Participatory approach to tackle wildfire mooted

Participatory approach to tackle wildfire mooted

Additional Principal Chief Conservator of Forests B P Ravi speaks during the World Wildlife Day programme at Aranya Bhavan in Mysuru on Sunday. APCCF Jagath Ram, Chief Forest Conservator Ambadi Madhav, DCFs C Siddramappa and K C Prashanth Kumar, wildlife

“Man is directly responsible for the decline of several endangered species,” wildlife photographer Senani felt.

Speaking at a programme organised in memory of late IFS officer S Manikandan and World Wildlife Day at Aranya Bhavan, here on Sunday, Senani said,”As per the UN reports, nearly 18 million hectares of forest land is being destroyed every year, and three animal species are left on the verge of extinction every day.”

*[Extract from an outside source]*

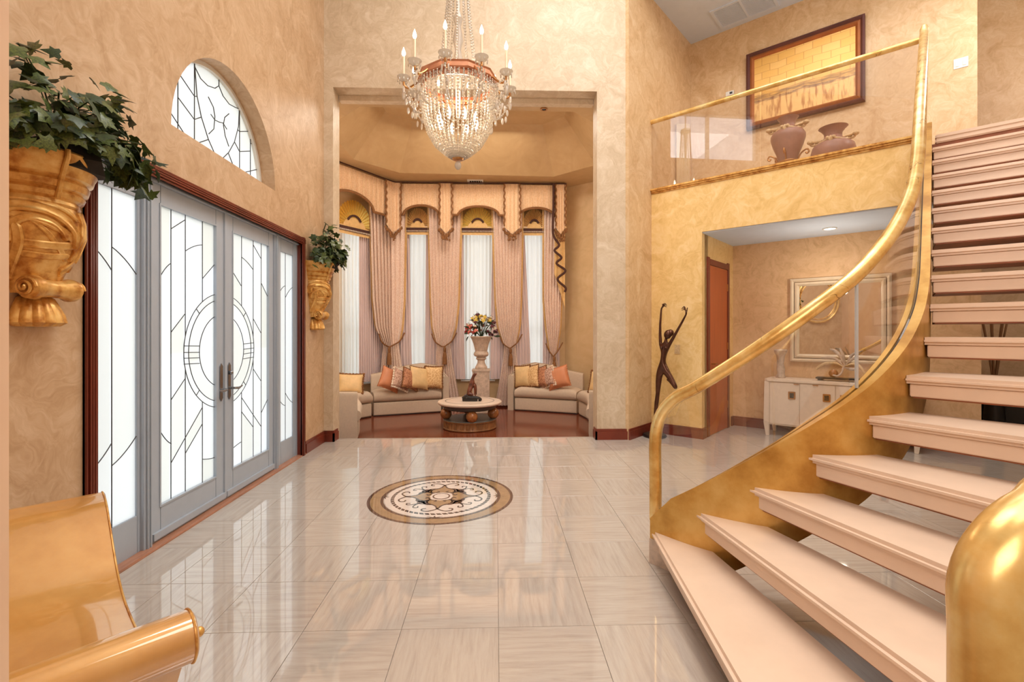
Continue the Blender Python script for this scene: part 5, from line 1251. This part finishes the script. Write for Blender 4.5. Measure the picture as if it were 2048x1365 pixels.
MB().lathe([(.012, 7.2), (.012, 5.4), (.09, 5.38), (.10, 5.34), (.03, 5.30), (.02, 4.7), (.05, 4.62), (.03, 4.55), (.055, 4.40), (.03, 4.30), (.06, 4.15), (.03, 4.05), (.02, 3.6)], 16, cc, cap=False).build('stem', M_CRYS, ch)
MB().lathe([(.06, 7.2), (.07, 7.17), (.02, 7.14)], 16, cc, cap=False).build('canopy', M_COPPER, ch)
MB().lathe([(.001, 3.165), (.05, 3.17), (.062, 3.19), (.05, 3.21), (.001, 3.215)], 20, cc, cap=False).build('bottom_boss', M_BRASS, ch)
MB().ell((CX, CYY, 3.115), .035, .035, .045, 14, 10).build('finial_ball', M_CRYS, ch)
arm = MB().tube(catmull([(.39, 0, 3.95), (.44, 0, 3.90), (.50, 0, 3.86), (.54, 0, 3.88), (.545, 0, 3.925)], 5), [.011]*21, 8).mesh('arm', M_BRASS)
dish = MB().lathe([(.012, 3.915), (.03, 3.925), (.055, 3.945), (.066, 3.965), (.06, 3.966), (.02, 3.945), (.001, 3.94)], 24, (.545, 0, 0), rib=lambda th, z: .06*sin(12*th) if z > 3.93 else 0, cap=False).mesh('drip_dish', M_CRYS)
cnd = MB().lathe([(.012, 3.94), (.012, 4.17), (.001, 4.17)], 10, (.545, 0, 0), cap=False).mesh('candle', simple('candle_ivory', C(240, 222, 190), .5, var=.03))
blb = MB().lathe([(.008, 4.17), (.019, 4.195), (.018, 4.215), (.008, 4.245), (.001, 4.265)], 10, (.545, 0, 0), cap=False).mesh('bulb', M_BULB)
dr = MB()
for k in range(8):
    a = 2*pi*k/8; dr.ell((.545+.058*cos(a), .058*sin(a), 3.925), .007, .007, .018, 5, 4)
dr.ell((.545, .03, 3.83), .012, .008, .036, 6, 5); dr.ell((.545, -.03, 3.83), .012, .008, .036, 6, 5); dr.ell((.52, .02, 3.71), .014, .008, .036, 6, 5); dr.ell((.46, -.02, 3.60), .014, .008, .036, 6, 5)
dr.ell((.545, 0, 3.78), .018, .008, .045, 6, 5); dr.ell((.49, 0, 3.74), .015, .008, .04, 6, 5); dr.ell((.44, 0, 3.66), .015, .008, .04, 6, 5); dr.ell((.50, 0, 3.63), .014, .008, .035, 6, 5); dr.ell((.545, 0, 3.865), .012, .012, .012, 6, 4)
dr = dr.mesh('pendant_drops', M_CRYS)
sw = MB()
for k in range(15):
    t_ = k/14; a = lerp(0, 2*pi/10, t_); r = lerp(.52, .52, t_)-.05*sin(pi*t_); sw.ell((r*cos(a), r*sin(a), 3.90-.12*sin(pi*t_)), .010, nu=5, nv=4)
sw = sw.mesh('bead_swag', M_CRYS)
sw2 = MB()
for k in range(16):
    t_ = k/15; sw2.ell((lerp(.545, .36, t_), 0, lerp(3.84, 3.62, t_)-.07*sin(pi*t_)), .011, nu=5, nv=4)
sw2 = sw2.mesh('bead_swag', M_CRYS)
sw3 = MB()
for k in range(13):
    t_ = k/12; a = lerp(0, 2*pi/10, t_); r = .44; sw3.ell((r*cos(a), r*sin(a), 3.84-.17*sin(pi*t_)), .010, nu=5, nv=4)
sw3.ell((.44*cos(pi/10), .44*sin(pi/10), 3.645), .014, .009, .036, 6, 4)
sw3 = sw3.mesh('bead_swag', M_CRYS)
for k in range(10):
    a = 2*pi*(k+.28)/10
    for nm, me in (('arm', arm), ('drip_dish', dish), ('candle', cnd), ('bulb', blb), ('pendant_drops', dr), ('bead_swag', sw), ('bead_swag', sw2), ('bead_swag', sw3)):
        o = link_mesh(nm, me, ch, (CX, CYY, 0), (0, 0, a))
        if nm in ('pendant_drops', 'bead_swag'): o['kind'] = 'stuff'
for k in range(8):
    a = 2*pi*(k+.5)/8; x, y = CX+.20*cos(a), CYY+.20*sin(a)
    MB().lathe([(.012, 3.52), (.022, 3.56), (.02, 3.60), (.001, 3.64)], 10, (x, y, 0), cap=False).build('inner_bulb', M_BULB, ch)

# ------------------------------------------------------------------ gold scroll bench
be = thing('scroll_bench', 'glossy gold scroll-armed bench in the near left corner', 'bench', (-1.5, 1.5, 0))
B0 = Vector((-1.758, 2.24, 0)); wd = Vector((.7071, -.7071, 0)); dd = Vector((-.7071, -.7071, 0)); DEP = .58
def bp(w, z, d=0): v = B0+wd*w+dd*d; return Vector((v.x, v.y, z))
topc = [(p.x, p.y) for p in catmull([(-.02, .672, 0), (.06, .655, 0), (.13, .61, 0), (.27, .50, 0), (.38, .43, 0), (.52, .385, 0), (.72, .372, 0), (.90, .385, 0), (1.04, .42, 0), (1.16, .48, 0), (1.26, .56, 0), (1.33, .64, 0), (1.39, .693, 0)], 5)]
botc = [(p.x, p.y) for p in catmull([(1.39, .60, 0), (1.30, .50, 0), (1.22, .38, 0), (1.15, .24, 0), (1.10, .10, 0), (1.12, .0, 0)], 5)]+[(p.x, p.y) for p in catmull([(.26, 0, 0), (.28, .10, 0), (.23, .24, 0), (.16, .38, 0), (.08, .50, 0), (-.01, .60, 0)], 5)]
prof = topc+botc; n = len(prof)
vs = [bp(w, z, 0) for w, z in prof]+[bp(w, z, DEP) for w, z in prof]
MB().add(vs, [tuple(range(n)), tuple(range(2*n-1, n-1, -1))]+[(k, (k+1) % n, n+(k+1) % n, n+k) for k in range(n)]).build('seat_shell', M_GOLDB, be, ang=.7)
for w, z in ((-.03, .612), (1.40, .636)):
    mb = MB(); m_ = 40; R0 = .062; vs = []
    for d, r in ((-.004, R0*.9), (0, R0), (DEP, R0), (DEP+.004, R0*.9)): vs += [bp(w+r*cos(2*pi*k/m_), z+r*sin(2*pi*k/m_), d) for k in range(m_)]
    fs = [(a*m_+k, a*m_+(k+1) % m_, (a+1)*m_+(k+1) % m_, (a+1)*m_+k) for a in range(3) for k in range(m_)]+[tuple(range(m_)), tuple(3*m_+k for k in range(m_-1, -1, -1))]
    mb.add(vs, fs).build('scroll_roll', M_GOLDB, be)
    p = bp(w, z, -.016)
    if w > 0: MB().ell(p, .013, nu=12, nv=8).build('knob', M_GOLDC, be)
    MB().tube([bp(w+(R0+.001)*cos(2*pi*k/40), z+(R0+.001)*sin(2*pi*k/40), .004) for k in range(40)], .003, 6, closed=True).build('roll_edge', M_GOLDC, be)
edge = [bp(w, z+.001, .004) for w, z in topc]; MB().tube(edge, .004, 6).build('seat_edge', M_GOLDC, be)

# ------------------------------------------------------------------ round gold mirror on the left wall near the camera (seen in the hall mirror)
rm = thing('round_mirror', 'large round gilt mirror on the left wall seen in the hall mirror', 'mirror', (-2.19, 1.30, 2.3))
def ringx(R0, r, x, z, y, mat, name): MB().tube([(x, y+R0*cos(2*pi*k/64), z+R0*sin(2*pi*k/64)) for k in range(64)], r, 10, closed=True).build(name, mat, rm)
ringx(.62, .035, -2.165, 2.3, 1.30, M_GOLD, 'frame'); ringx(.54, .018, -2.17, 2.3, 1.30, M_GOLDC, 'inner_ring')
MB().add([(-2.18, 1.30+.6*cos(2*pi*k/48), 2.3+.6*sin(2*pi*k/48)) for k in range(48)]+[(-2.199, 1.30+.6*cos(2*pi*k/48), 2.3+.6*sin(2*pi*k/48)) for k in range(48)], [tuple(range(48)), tuple(range(95, 47, -1))]+[(k, (k+1) % 48, 48+(k+1) % 48, 48+k) for k in range(48)]).build('mirror_glass', M_MIR, rm)

# ------------------------------------------------------------------ bronze dancer
dn_ = thing('dancer_statue', 'tall slender bronze dancer with raised arms before the gold wall', 'statue', tuple(D(-.53, -.25, 0)))
def sp_(u, z, v=-.25, r=.02): x, y = D(u, v); return (x, y, z, r)
V = [sp_(-.428, .94, r=(.062, .05)), sp_(-.420, 1.04, r=(.044, .036)), sp_(-.405, 1.13, r=(.054, .040)), sp_(-.395, 1.205, r=(.066, .042)), sp_(-.385, 1.265, r=(.030, .026)), sp_(-.380, 1.315, r=.018), sp_(-.366, 1.345, r=.024),
     sp_(-.455, 1.235, r=.024), sp_(-.462, 1.36, r=.020), sp_(-.461, 1.50, r=.016), sp_(-.452, 1.62, r=.014), sp_(-.446, 1.70, r=.011), sp_(-.432, 1.735, -.255, .013),
     sp_(-.335, 1.235, r=.024), sp_(-.275, 1.34, r=.021), sp_(-.219, 1.437, r=.017), sp_(-.16, 1.54, r=.015), sp_(-.112, 1.63, r=.011), sp_(-.108, 1.665, -.255, .014),
     sp_(-.470, .87, -.25, (.046, .046)), sp_(-.485, .72, r=.040), sp_(-.495, .58, r=.028), sp_(-.512, .45, r=.030), sp_(-.530, .30, r=.020), sp_(-.540, .13, r=.014), sp_(-.545, .065, r=.018), sp_(-.525, .045, -.32, .013),
     sp_(-.375, .88, -.25, (.046, .046)), sp_(-.31, .79, -.26, .042), sp_(-.245, .695, -.28, .032), sp_(-.262, .675, -.22, .026), sp_(-.33, .70, -.14, .022), sp_(-.41, .74, -.08, .014), sp_(-.45, .76, -.06, .012)]
E = [(0, 1), (1, 2), (2, 3), (3, 4), (4, 5), (5, 6), (3, 7), (7, 8), (8, 9), (9, 10), (10, 11), (11, 12), (3, 13), (13, 14), (14, 15), (15, 16), (16, 17), (17, 18), (0, 19), (19, 20), (20, 21), (21, 22), (22, 23), (23, 24), (24, 25), (25, 26), (0, 27), (27, 28), (28, 29), (29, 30), (30, 31), (31, 32), (32, 33)]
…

Speaking about the river-linking project, Senani opined that interlinking of rivers would affect the aquatic species. Nature will take its own course if the harm on the environment continues, he warned.

Ground action vital

Additional Principal Chief Conservator of Forests, B P Ravi, said, “Forest personnel should understand the forest landscape. This will help while handling various operations, like a forest fire.”

He suggested that the department should prioritise a participatory approach, involving the NGOs, volunteers, domain experts and prepare the standard operating procedure to tackle crisis like the forest fire. The ground action during the crisis is very important. He also suggested avoiding the counter fire, one of the methods used to control wildfire.

Chief Conservator of Forests Ambadi Madhav stressed on protecting the forest resources. The human-animal conflict is on the rise as there is no sufficient food available for the animals in the forest and they stray into human habitat in search of food. He also urged the government to fill around 40% vacant posts in the Forest department.

Eight years to recover

Wildlife photographer Krupakar opined that 15,000 hectares of forest that was destroyed at Bandipur in the recent wildfire would take seven to eight years to restore.

As the fire destroys the soil fertility, it would require a few years to get back to normalcy, he said.

Krupakar said that the scientific researches say wildfire destroys microorganisms in the soil, which is essential to retain the nutrients. He ruled out any possible wild animal deaths in the Bandipur fire incident.